Our old familiar globe is suddenly melting, drying, acidifying, flooding, and burning in ways that no human has ever seen. We’ve created, in very short order, a new planet, still recognizable but fundamentally different. We may as well call it Eaarth.

In his book, McKibben addresses the human impact on global climate change and how it is likely to manifest in changed weather patterns and shifting climate zones. But he's not the only one talking. A recent article on the Popular Science website tackles the possibility that climate change can be implicated in the Joplin, MO tornado that took so many lives and left so many more in disarray.

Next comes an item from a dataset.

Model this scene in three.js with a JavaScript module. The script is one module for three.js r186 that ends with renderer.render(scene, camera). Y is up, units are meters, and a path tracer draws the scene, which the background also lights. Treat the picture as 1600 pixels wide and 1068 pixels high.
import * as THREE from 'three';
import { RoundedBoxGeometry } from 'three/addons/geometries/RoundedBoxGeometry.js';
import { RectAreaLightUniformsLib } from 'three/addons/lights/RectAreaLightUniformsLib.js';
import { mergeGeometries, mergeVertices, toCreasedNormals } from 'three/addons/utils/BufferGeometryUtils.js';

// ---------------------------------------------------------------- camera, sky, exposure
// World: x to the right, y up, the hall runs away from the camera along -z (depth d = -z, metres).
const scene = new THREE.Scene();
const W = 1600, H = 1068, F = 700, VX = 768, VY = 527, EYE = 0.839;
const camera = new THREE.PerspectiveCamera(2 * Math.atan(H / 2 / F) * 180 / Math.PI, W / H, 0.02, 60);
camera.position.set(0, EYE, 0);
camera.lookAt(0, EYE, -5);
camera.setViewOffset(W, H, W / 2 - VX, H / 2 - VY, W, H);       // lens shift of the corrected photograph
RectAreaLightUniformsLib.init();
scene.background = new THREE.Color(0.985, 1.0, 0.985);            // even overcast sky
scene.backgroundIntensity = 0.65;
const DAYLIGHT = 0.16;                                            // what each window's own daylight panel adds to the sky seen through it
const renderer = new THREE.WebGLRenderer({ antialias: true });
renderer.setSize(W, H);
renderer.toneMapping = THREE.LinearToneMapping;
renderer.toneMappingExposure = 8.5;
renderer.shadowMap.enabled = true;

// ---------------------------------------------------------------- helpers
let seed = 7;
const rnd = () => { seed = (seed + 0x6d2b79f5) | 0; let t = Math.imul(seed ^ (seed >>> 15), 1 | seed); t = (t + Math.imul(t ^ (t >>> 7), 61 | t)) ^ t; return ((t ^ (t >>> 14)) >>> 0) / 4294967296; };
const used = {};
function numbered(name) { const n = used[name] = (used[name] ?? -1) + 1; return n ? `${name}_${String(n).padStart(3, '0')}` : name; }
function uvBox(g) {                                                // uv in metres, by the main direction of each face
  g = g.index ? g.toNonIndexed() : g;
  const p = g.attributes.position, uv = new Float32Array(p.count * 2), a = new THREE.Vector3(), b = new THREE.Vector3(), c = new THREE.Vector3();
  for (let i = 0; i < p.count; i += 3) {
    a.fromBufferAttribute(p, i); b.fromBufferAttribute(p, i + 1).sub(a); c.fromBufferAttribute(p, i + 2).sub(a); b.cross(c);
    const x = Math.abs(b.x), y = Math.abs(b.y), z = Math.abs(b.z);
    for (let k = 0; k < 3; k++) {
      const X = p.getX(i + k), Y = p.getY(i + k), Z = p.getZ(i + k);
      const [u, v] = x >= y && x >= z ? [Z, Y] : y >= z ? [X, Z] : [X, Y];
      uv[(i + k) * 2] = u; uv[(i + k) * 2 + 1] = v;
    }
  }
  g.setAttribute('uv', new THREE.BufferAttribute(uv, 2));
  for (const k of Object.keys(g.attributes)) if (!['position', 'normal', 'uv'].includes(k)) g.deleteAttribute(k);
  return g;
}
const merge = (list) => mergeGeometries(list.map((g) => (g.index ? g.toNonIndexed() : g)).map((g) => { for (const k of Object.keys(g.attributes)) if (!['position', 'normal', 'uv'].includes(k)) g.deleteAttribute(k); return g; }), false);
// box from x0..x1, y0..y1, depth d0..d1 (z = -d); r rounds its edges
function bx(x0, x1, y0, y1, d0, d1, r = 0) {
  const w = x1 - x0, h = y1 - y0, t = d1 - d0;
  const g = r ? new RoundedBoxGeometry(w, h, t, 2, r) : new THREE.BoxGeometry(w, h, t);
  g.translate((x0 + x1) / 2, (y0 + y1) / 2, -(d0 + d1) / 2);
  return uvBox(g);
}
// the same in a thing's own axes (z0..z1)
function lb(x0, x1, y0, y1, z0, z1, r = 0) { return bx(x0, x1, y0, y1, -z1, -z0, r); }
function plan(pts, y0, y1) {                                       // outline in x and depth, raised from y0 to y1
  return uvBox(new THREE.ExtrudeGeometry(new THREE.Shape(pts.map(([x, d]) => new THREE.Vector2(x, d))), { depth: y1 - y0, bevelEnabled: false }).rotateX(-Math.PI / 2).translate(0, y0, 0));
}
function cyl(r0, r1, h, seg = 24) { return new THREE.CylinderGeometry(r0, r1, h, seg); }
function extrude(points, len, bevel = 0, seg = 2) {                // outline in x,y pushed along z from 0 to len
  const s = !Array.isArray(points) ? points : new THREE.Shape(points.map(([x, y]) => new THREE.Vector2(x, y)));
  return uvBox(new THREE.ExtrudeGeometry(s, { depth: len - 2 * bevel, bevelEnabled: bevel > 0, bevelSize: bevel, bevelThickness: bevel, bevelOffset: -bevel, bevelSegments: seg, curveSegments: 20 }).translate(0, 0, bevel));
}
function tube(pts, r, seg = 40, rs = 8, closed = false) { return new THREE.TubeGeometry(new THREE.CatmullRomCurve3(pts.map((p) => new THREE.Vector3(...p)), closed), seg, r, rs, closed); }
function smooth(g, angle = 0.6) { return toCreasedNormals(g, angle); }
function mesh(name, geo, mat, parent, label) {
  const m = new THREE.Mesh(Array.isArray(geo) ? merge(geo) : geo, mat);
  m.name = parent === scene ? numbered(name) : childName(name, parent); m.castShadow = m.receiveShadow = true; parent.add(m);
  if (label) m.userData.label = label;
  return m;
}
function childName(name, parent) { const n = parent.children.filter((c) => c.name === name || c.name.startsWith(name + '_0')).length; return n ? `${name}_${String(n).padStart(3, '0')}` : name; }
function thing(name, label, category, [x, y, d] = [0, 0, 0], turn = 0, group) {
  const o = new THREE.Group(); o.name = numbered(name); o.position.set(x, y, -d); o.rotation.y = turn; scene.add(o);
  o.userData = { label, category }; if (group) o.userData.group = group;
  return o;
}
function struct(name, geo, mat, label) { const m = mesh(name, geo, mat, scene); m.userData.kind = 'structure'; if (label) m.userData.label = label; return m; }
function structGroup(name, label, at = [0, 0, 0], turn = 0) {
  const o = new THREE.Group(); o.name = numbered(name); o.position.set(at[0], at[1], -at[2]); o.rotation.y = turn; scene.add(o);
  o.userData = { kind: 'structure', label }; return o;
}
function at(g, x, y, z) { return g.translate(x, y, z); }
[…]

As the author of the article points out, there is certainly some hesitancy on the part of scientists to state unequivocally that climate change caused the tornado, but:

Climate scientists are increasingly able to draw lines that suggest a correlation between climate change and extreme weather events. Causation is more complex, but faster computers and better models are beginning to point to a connection—a task that’s easier with temperature extremes than it is with tornadoes.

A lack of reliable historical tornado data makes it difficult for scientists to offer solid answers. Plus? There's this:

Climate scientists have become the abortion doctors of the scientific establishment: maligned, ridiculed, harassed, and even physically threatened.

We've got smart people telling us there's a problem and an awful lot of us don't want to hear it. Hearing it means that we'd need to acknowledge that our individual actions might just be contributing to the problem. But rest assured, there is a problem:

Determining whether climate change caused, or even worsened, an individual tornado seems to be beyond the epistemological limits of science. But if it’s impossible to prove causation, it’s easy to see a disturbing correlation. Climate change is happening; climate change should make many types of extreme weather more intense; extreme-weather events are already becoming more common.

Meteorologist Dr. Jeff Masters concurs.

We’ve set in motion a dangerous boulder of climate change that is rolling downhill, and it is too late to avoid major damage when it hits full-force several decades from now. However, we can reduce the ultimate severity of the damage with strong and rapid action. A boulder rolling downhill can be deflected in its path more readily early in its course, before it gains too much momentum in its downward rush.

The question is, how do we divert that boulder? What can one person do? Here are ten ideas for making some easy changes. And here are 63 more. Surely, we can each manage to make a little change?

This girl, the one who's afraid of tornadoes, thanks you.